The Zen of Not Knowing

     "Beginner’s mind is Zen practice in action. It is the mind that is innocent of preconceptions and expectations, judgments and prejudices. Beginner’s mind is just present to explore and observe and see 'things as they are.' I think of beginner’s mind as the mind that faces life like a small child, full of curiosity and wonder and amazement. 'I wonder what this is? I wonder what that is? I wonder what this means?' Without approaching things with a fixed point of view or a prior judgment, just asking 'What is it?'"
       Zenkei Blanche Hartman. "Seeds for a Boundless Life: Zen Teachings from the Heart." Shambhala, 2015. 

Photograph by David A. Lovas

Monday, July 10, 2017

Transcending Extreme Views

     We live in a time of partisanship: bias, prejudice, one-sidedness, discrimination, favoritism, partiality, sectarianism, factionalism. Vicious reflex aversion or frenzied blind support for topics ranging from politics, economics, religion, sex, gender, even sports, is based NOT on careful analysis of evidence, BUT solely on identification with certain groups. If "one of us" is criticized, no matter how justly, we immediately react as if it were a life-threatening personal attack. Yet it's just our ego being criticized.
     There is a much more nuanced, wiser & healthier approach:

     “Sympathizing with (extreme ends of a) perspective is easy; walking the knife-edge between them is more difficult. Can we employ each viewpoint to interrogate the other, without accepting either perspective as absolute? Such an approach can be discomforting because it is so destabilizing: what remains of one’s own standpoint? This process invokes the understanding of Buddhist practice … which emphasizes the realization of ‘nondwelling mind”: a mind that does not identify with any particular forms, including thought-forms such as ideologies, whether religious or secular.”
        David R. Loy. “A New Buddhist Path. Enlightenment Evolution and Ethics in the Modern World.” Wisdom Publications, 2015.

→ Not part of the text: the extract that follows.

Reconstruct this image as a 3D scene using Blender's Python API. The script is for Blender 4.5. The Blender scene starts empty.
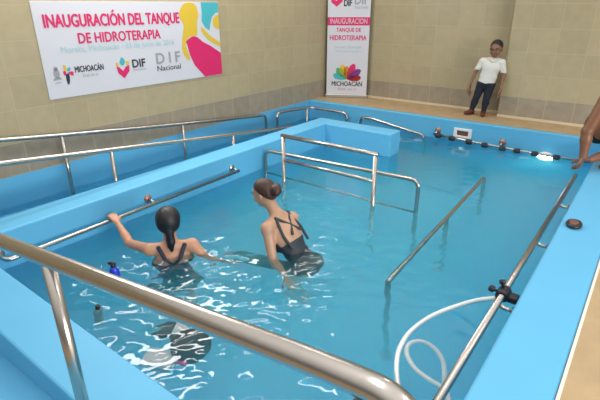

Soccer Hooligans - Getty Images

Friday, July 7, 2017

What If?

     If creative imagination materialized continuously, in real-time, each piece of material could perceive only "self" - who or what they are. Might not myriad pieces of material mistakenly assume separate individual identities, forgetting their true identity, nature or origin?
     But what if the materials began to realize that their properties were impermanence, unsatisfactoriness & not-self?